### Data excerpt
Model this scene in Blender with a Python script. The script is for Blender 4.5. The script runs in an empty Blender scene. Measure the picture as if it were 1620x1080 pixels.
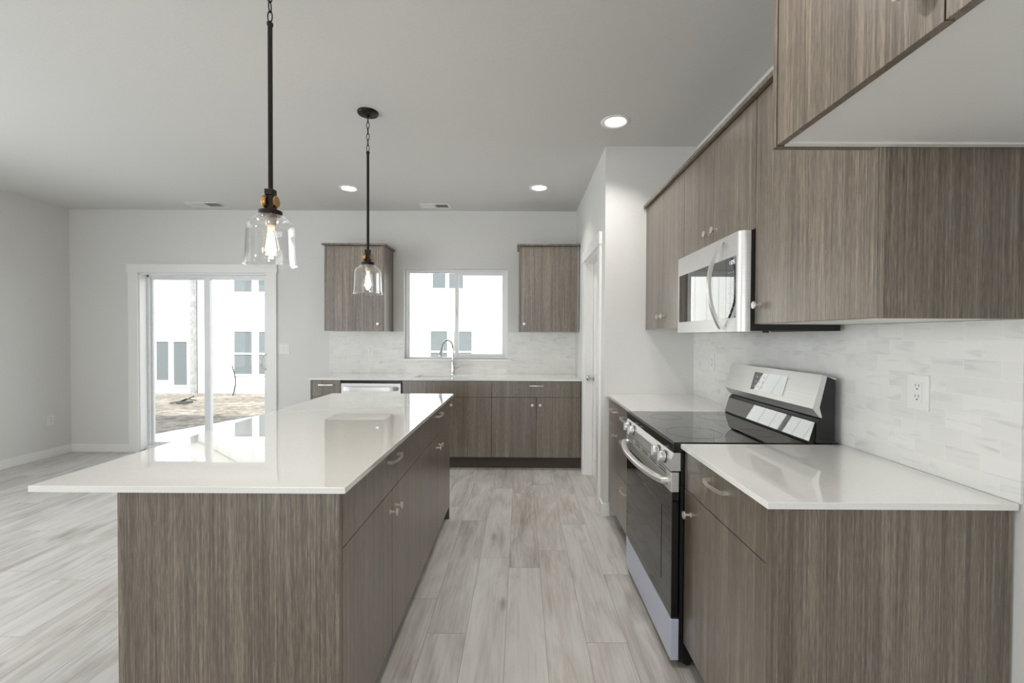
import bpy, bmesh, math, random
from mathutils import Vector, Matrix

SC = bpy.context.scene
COL = SC.collection
PI = math.pi

# ------------------------------------------------------------------ camera
CAM = dict(f=700.73, px=821.42, py=541.48, yaw=0.0027, pitch=0.0145, roll=-0.0048, h=1.3418)
def make_camera():
    cy, sy = math.cos(CAM['yaw']), math.sin(CAM['yaw'])
    cp, sp = math.cos(CAM['pitch']), math.sin(CAM['pitch'])
    cr, sr = math.cos(CAM['roll']), math.sin(CAM['roll'])
    a = Vector((cy, sy, 0)); e = Vector((-sp*sy, sp*cy, cp)); d = Vector((-cp*sy, cp*cy, -sp))
    r = a*cr - e*sr; u = a*sr + e*cr
    cam = bpy.data.cameras.new('camera'); o = bpy.data.objects.new('camera', cam); COL.objects.link(o)
    m = Matrix((r, u, -d)).transposed().to_4x4(); m.translation = (0, 0, CAM['h'])
    o.matrix_world = m
    cam.sensor_width = 36.0; cam.lens = CAM['f']/1620*36
    cam.shift_x = (810-CAM['px'])/1620; cam.shift_y = (CAM['py']-540)/1620
    cam.clip_start = 0.02; cam.clip_end = 200
    SC.camera = o
make_camera()

# ------------------------------------------------------------------ light and exposure
SC.view_settings.view_transform = 'Standard'
SC.view_settings.look = 'None'
SC.view_settings.gamma = 1.0
SC.view_settings.use_curve_mapping = False
SC.view_settings.exposure = 0.0
SC.cycles.max_bounces = 10; SC.cycles.diffuse_bounces = 6; SC.cycles.glossy_bounces = 5
SC.cycles.transparent_max_bounces = 16; SC.cycles.transmission_bounces = 8
SC.cycles.sample_clamp_indirect = 6.0
SC.cycles.caustics_reflective = False; SC.cycles.caustics_refractive = False
SC.cycles.use_denoising = True

w = bpy.data.worlds.new('sky'); SC.world = w; w.use_nodes = True
bg = w.node_tree.nodes['Background']; bg.inputs[0].default_value = (0.86, 0.93, 1.0, 1); bg.inputs[1].default_value = 2.6

def add_sun(direction, energy):
    l = bpy.data.lights.new('sun', 'SUN'); l.energy = energy; l.angle = 0.01; l.color = (1, 0.96, 0.9)
    o = bpy.data.objects.new('sun', l); COL.objects.link(o)
    o.rotation_euler = Vector(direction).to_track_quat('-Z', 'Y').to_euler()
    o.location = (6, -6, 8)
add_sun((-0.40, 0.62, -0.68), 8.0)

def area(name, loc, direction, sx, sy, energy, color):
    l = bpy.data.lights.new(name, 'AREA'); l.shape = 'RECTANGLE'; l.size = sx; l.size_y = sy; l.energy = energy; l.color = color
    o = bpy.data.objects.new(name, l); COL.objects.link(o); o.location = loc
    l.spread = math.radians(150)
    o.rotation_euler = Vector(direction).to_track_quat('-Z', 'Y').to_euler()
    return o
# daylight entering the big window in the left wall and the glazed rear wall behind the camera
area('daylight_left', (-5.45, 1.35, 1.55), (1, 0, -0.30), 3.0, 1.8, 76, (0.90, 0.96, 1.0))
area('daylight_rear', (-2.2, -4.45, 1.35), (0, 1, 0), 4.0, 2.1, 35, (0.95, 0.98, 1.0))

# ------------------------------------------------------------------ node helpers
def new_mat(name):
    m = bpy.data.materials.new(name); m.use_nodes = True
    nt = m.node_tree; b = nt.nodes['Principled BSDF']
    return m, nt, b
def lin(r, g, b):
    f = lambda c: (c/255/12.92) if c/255 <= 0.04045 else ((c/255+0.055)/1.055)**2.4
    return (f(r), f(g), f(b), 1)
def N(nt, t, **k):
    n = nt.nodes.new(t)
    for a, v in k.items(): setattr(n, a, v)
    return n
def L(nt, a, b): nt.links.new(a, b)
def math_n(nt, op, a, b=None, c=None):
    n = N(nt, 'ShaderNodeMath', operation=op)
    for i, v in enumerate((a, b, c)):
        if v is None: continue
        if isinstance(v, (int, float)): n.inputs[i].default_value = v
        else: L(nt, v, n.inputs[i])
    return n.outputs[0]
def ramp(nt, fac, stops):
    n = N(nt, 'ShaderNodeValToRGB'); e = n.color_ramp.elements
    while len(e) < len(stops): e.new(0.5)
    for i, (p, c) in enumerate(stops): e[i].position = p; e[i].color = c
    L(nt, fac, n.inputs[0]); return n.outputs[0]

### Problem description
Copy out every line with the word "scene".

### The result
Model this scene in Blender with a Python script. The script is for Blender 4.5. The script runs in an empty Blender scene. Measure the picture as if it were 1620x1080 pixels.
SC = bpy.context.scene